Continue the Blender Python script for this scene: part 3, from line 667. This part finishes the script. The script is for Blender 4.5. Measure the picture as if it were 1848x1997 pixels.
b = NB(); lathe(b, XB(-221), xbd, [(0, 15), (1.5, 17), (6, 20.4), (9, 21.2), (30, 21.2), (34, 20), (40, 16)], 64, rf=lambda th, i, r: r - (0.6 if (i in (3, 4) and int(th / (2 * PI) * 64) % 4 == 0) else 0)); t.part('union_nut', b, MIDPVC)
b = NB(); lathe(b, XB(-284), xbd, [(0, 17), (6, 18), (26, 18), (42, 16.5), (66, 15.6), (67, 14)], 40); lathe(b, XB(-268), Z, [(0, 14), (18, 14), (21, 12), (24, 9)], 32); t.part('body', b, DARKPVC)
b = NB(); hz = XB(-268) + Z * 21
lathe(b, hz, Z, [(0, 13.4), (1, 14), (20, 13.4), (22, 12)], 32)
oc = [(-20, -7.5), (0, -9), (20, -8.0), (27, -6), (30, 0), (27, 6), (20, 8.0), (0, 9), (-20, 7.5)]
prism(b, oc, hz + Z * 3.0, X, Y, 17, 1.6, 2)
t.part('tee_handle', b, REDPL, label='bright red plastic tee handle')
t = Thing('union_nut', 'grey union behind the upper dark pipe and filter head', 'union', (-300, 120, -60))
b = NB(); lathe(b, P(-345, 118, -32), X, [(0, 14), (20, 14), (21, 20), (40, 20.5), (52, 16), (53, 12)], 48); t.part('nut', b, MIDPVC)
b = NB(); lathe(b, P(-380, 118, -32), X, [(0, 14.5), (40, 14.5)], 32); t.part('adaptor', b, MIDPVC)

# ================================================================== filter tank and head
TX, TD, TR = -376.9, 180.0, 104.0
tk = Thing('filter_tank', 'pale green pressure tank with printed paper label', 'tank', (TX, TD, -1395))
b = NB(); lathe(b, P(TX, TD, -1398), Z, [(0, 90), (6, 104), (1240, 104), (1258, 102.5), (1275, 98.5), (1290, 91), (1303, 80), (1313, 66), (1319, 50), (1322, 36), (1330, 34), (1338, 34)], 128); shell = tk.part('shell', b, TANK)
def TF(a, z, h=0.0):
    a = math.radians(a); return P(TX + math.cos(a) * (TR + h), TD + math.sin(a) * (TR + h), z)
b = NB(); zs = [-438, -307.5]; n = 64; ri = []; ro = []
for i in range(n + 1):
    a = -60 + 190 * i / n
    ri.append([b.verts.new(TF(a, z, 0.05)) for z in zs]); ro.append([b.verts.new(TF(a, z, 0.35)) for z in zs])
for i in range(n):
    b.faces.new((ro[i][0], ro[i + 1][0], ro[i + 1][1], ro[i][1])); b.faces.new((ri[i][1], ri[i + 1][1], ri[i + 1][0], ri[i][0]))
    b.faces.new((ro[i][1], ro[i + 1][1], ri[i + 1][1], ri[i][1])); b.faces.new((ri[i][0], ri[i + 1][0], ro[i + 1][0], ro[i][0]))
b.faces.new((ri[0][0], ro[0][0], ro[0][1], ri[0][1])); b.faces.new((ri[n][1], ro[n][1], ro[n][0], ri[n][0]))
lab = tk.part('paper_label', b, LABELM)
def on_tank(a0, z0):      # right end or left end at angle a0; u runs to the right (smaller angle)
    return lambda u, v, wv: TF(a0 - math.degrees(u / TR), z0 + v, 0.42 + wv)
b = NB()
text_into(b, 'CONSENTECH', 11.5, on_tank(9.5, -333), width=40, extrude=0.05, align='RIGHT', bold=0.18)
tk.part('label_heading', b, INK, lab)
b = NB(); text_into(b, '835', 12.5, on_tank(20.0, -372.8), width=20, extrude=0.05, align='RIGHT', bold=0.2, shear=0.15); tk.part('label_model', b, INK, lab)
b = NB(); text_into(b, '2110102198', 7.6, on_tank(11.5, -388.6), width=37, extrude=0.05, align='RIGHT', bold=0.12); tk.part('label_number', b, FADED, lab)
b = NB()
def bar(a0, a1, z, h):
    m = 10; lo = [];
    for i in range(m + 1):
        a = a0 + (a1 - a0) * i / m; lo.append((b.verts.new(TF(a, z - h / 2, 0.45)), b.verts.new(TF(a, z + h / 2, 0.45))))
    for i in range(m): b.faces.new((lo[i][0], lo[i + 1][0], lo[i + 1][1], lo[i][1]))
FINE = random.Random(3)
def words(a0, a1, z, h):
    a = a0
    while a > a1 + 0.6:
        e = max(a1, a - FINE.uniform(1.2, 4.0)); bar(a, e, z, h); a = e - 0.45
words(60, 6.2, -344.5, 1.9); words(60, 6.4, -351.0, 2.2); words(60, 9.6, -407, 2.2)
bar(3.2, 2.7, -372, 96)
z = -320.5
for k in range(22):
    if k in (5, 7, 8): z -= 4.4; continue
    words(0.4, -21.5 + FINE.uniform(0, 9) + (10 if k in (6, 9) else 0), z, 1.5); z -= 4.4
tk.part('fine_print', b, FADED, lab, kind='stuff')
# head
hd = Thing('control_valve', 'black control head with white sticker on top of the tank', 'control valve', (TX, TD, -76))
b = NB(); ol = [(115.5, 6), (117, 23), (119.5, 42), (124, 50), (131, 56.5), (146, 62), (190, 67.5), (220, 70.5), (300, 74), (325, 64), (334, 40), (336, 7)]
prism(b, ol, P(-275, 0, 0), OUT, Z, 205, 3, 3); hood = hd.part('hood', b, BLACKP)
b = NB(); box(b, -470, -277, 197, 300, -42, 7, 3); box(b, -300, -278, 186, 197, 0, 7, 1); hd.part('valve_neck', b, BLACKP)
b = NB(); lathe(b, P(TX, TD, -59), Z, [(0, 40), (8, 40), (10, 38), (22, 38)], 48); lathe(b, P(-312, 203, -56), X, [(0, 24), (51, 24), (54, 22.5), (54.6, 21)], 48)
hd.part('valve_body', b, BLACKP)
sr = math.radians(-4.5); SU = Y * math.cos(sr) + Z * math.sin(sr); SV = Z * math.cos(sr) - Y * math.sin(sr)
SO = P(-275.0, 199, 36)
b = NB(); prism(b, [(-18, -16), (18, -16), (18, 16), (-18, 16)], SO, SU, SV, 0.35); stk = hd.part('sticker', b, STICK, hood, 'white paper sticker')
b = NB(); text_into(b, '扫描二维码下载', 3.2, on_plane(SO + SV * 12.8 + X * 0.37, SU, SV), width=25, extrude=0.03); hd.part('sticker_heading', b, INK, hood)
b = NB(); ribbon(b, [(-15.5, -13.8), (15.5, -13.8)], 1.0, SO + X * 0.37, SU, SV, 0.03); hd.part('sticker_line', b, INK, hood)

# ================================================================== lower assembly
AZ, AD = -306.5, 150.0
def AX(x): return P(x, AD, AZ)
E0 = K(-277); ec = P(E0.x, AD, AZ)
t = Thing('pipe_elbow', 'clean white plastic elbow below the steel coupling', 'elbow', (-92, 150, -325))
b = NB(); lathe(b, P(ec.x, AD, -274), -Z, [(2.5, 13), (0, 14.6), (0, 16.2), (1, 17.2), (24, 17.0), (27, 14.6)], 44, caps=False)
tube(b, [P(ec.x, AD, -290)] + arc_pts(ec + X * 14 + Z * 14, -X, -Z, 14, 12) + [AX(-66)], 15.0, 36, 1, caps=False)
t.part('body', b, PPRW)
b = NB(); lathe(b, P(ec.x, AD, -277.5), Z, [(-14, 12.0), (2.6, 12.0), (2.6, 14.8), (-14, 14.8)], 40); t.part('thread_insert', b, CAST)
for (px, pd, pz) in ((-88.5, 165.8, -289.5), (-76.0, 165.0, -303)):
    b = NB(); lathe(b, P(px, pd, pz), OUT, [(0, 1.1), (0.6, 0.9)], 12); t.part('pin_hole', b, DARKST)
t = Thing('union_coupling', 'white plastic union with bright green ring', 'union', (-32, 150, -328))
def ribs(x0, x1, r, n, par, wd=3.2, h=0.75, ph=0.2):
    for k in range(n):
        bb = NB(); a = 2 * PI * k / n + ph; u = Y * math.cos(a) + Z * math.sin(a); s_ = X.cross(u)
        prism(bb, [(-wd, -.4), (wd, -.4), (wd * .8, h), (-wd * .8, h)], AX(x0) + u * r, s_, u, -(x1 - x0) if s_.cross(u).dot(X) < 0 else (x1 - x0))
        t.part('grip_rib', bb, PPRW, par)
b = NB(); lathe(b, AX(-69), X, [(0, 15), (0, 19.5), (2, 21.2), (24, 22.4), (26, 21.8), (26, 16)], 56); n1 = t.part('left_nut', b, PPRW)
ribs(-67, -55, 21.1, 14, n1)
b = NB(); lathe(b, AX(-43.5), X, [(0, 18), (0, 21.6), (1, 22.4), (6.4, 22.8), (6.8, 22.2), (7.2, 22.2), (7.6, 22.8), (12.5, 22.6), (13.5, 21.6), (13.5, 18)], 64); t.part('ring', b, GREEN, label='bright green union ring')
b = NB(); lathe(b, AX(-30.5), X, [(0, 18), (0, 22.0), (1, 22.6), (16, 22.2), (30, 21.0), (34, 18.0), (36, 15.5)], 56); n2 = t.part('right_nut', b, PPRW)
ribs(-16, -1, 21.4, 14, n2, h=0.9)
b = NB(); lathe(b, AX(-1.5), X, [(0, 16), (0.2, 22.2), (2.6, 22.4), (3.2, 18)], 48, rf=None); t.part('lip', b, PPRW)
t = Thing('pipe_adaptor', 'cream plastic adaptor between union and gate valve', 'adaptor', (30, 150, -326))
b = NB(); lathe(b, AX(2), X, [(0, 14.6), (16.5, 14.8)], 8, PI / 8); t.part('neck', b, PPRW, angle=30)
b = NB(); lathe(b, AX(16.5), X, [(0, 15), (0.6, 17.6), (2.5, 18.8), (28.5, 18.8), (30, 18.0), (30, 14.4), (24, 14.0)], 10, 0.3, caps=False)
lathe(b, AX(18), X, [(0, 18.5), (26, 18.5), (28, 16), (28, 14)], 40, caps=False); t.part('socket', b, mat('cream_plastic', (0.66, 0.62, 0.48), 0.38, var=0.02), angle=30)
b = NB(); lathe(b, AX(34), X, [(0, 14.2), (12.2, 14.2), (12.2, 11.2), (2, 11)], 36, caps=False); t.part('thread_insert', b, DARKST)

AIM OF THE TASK
From the first line of the data through the line with "t.part('adaptor', b, MIDPVC)", quote each line exactly and add nothing else.

FINISHED ANSWER
Continue the Blender Python script for this scene: part 3, from line 667. This part finishes the script. The script is for Blender 4.5. Measure the picture as if it were 1848x1997 pixels.
b = NB(); lathe(b, XB(-221), xbd, [(0, 15), (1.5, 17), (6, 20.4), (9, 21.2), (30, 21.2), (34, 20), (40, 16)], 64, rf=lambda th, i, r: r - (0.6 if (i in (3, 4) and int(th / (2 * PI) * 64) % 4 == 0) else 0)); t.part('union_nut', b, MIDPVC)
b = NB(); lathe(b, XB(-284), xbd, [(0, 17), (6, 18), (26, 18), (42, 16.5), (66, 15.6), (67, 14)], 40); lathe(b, XB(-268), Z, [(0, 14), (18, 14), (21, 12), (24, 9)], 32); t.part('body', b, DARKPVC)
b = NB(); hz = XB(-268) + Z * 21
lathe(b, hz, Z, [(0, 13.4), (1, 14), (20, 13.4), (22, 12)], 32)
oc = [(-20, -7.5), (0, -9), (20, -8.0), (27, -6), (30, 0), (27, 6), (20, 8.0), (0, 9), (-20, 7.5)]
prism(b, oc, hz + Z * 3.0, X, Y, 17, 1.6, 2)
t.part('tee_handle', b, REDPL, label='bright red plastic tee handle')
t = Thing('union_nut', 'grey union behind the upper dark pipe and filter head', 'union', (-300, 120, -60))
b = NB(); lathe(b, P(-345, 118, -32), X, [(0, 14), (20, 14), (21, 20), (40, 20.5), (52, 16), (53, 12)], 48); t.part('nut', b, MIDPVC)
b = NB(); lathe(b, P(-380, 118, -32), X, [(0, 14.5), (40, 14.5)], 32); t.part('adaptor', b, MIDPVC)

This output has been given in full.